Wir werden uns natürlich zuerst den Produktionsverbund anschauen und diesen nutzen, weil das ist auch ein Stück weit innerhalb des Netzwerkes ganz normal.

AUTOMOBIL PRODUKTION: Deshalb fertigen Sie den angekündigten Large SUV auch in Wolfsburg, denke ich. Aber warum wählten Sie dafür die teuerste VW-Fabrik im gesamten Netzwerk?
Die Kostensituation in Martorell ist sicherlich günstiger als die im Herzen von Norddeutschland. Auf der anderen Seite gibt es aber Synergien mit anderen Produkten in Wolfsburg. Das spricht für den gesamtwirtschaftlich Vorteil, den wir darin sehen.

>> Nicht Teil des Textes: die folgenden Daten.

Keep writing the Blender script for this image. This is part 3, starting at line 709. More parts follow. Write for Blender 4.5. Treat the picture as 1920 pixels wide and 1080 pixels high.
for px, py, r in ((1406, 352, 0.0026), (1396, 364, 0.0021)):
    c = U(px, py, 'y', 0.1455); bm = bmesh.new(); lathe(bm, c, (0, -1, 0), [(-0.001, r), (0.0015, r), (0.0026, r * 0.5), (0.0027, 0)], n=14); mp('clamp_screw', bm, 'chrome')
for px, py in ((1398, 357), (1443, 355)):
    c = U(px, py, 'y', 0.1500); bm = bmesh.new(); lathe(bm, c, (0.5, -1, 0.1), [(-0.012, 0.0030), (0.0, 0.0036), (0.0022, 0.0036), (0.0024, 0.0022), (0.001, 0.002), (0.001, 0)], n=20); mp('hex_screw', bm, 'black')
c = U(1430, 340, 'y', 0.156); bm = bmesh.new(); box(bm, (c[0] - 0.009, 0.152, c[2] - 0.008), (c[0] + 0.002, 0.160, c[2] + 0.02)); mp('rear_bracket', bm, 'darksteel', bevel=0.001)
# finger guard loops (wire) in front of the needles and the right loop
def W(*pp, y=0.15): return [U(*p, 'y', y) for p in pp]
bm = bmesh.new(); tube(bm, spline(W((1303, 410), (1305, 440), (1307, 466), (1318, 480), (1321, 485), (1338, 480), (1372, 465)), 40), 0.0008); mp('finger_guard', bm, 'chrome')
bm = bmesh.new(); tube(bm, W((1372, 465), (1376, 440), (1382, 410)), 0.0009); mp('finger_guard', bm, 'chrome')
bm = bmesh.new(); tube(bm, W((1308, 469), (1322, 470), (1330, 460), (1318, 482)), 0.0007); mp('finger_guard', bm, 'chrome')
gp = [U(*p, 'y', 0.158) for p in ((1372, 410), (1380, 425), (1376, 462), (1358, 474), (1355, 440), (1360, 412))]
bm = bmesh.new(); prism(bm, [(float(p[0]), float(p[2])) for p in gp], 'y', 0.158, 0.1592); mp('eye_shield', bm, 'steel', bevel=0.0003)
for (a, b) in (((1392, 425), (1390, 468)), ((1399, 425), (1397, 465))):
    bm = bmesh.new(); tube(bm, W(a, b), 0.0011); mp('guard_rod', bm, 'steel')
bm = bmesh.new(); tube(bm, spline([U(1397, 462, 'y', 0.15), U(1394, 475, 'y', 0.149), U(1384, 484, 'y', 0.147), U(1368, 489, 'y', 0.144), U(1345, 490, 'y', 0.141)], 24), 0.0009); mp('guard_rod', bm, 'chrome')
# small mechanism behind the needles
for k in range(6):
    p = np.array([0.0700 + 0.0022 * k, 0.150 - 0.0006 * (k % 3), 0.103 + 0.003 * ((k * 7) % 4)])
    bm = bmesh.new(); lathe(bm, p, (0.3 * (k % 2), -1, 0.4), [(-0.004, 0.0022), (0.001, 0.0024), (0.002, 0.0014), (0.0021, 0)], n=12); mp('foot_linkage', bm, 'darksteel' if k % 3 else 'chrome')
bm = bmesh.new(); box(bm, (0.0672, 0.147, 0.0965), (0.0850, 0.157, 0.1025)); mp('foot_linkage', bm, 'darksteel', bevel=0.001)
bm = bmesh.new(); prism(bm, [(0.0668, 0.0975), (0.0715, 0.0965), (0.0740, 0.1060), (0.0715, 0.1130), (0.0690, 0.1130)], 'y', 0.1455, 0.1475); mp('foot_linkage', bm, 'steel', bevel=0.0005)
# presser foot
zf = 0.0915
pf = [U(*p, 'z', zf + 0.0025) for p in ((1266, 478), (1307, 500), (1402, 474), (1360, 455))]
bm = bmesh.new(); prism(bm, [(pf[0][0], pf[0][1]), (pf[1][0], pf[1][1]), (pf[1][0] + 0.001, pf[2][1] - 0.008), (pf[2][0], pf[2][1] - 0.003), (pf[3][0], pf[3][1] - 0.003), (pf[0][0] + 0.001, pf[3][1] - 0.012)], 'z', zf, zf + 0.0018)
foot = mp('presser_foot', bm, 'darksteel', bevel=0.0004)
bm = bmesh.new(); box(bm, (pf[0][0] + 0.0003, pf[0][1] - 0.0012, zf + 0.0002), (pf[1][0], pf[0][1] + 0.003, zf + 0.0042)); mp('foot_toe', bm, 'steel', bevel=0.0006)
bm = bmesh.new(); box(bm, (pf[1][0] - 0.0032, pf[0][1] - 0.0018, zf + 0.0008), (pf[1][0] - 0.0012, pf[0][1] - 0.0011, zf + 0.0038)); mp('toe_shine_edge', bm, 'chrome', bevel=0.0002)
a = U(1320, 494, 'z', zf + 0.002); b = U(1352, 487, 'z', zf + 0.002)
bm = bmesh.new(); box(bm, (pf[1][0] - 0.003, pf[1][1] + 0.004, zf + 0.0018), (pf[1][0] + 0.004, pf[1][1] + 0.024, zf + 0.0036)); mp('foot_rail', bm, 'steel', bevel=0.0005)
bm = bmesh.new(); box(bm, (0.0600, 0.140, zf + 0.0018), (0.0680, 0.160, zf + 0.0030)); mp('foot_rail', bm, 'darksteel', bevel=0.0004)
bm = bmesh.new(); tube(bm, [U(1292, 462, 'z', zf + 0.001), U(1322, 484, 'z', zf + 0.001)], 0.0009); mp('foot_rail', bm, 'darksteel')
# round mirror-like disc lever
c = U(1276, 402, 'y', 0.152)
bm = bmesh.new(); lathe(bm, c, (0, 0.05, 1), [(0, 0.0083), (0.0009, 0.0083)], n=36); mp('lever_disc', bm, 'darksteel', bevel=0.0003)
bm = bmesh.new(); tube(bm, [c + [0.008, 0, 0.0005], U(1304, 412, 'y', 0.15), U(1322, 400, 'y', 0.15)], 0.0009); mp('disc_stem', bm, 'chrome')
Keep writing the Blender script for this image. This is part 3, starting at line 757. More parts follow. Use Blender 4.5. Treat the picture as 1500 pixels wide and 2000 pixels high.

AUTOMOBIL PRODUKTION: Das Ziel innerhalb der MQB-A0-Konzernplattform ist, 75 bis 85 Prozent an Gleichteilen zu erzielen. Traditionell kommt der VW-Konzern nach Expertenmeinung bisher auf 30 bis 40 Prozent. Machen Sie diesbezüglich Fortschritte?
Die Idee des Baukastens ist ja genau das, dass die Synergien zwischen den verschiedenen Fahrzeugen maximiert werden und die Synergien kann man maximieren. Die Synergien finden wir von der Entwicklung bis in die Produktion und auch bis zu den Zulieferern hin, wenn wir in Modulen und in Baukastenstruktur denken. Wir verfolgen also das richtige Ziel.

AUTOMOBIL PRODUKTION: Können Sie mir einen Zeithorizont für das „Scannen“ verraten?
Ende des zweiten Halbjahres werden wir wahrscheinlich die ersten Entscheidungen treffen können. Zu unserer Areal Strategy sprechen Sie genau mit dem Richtigen - das Thema liegt bei mir.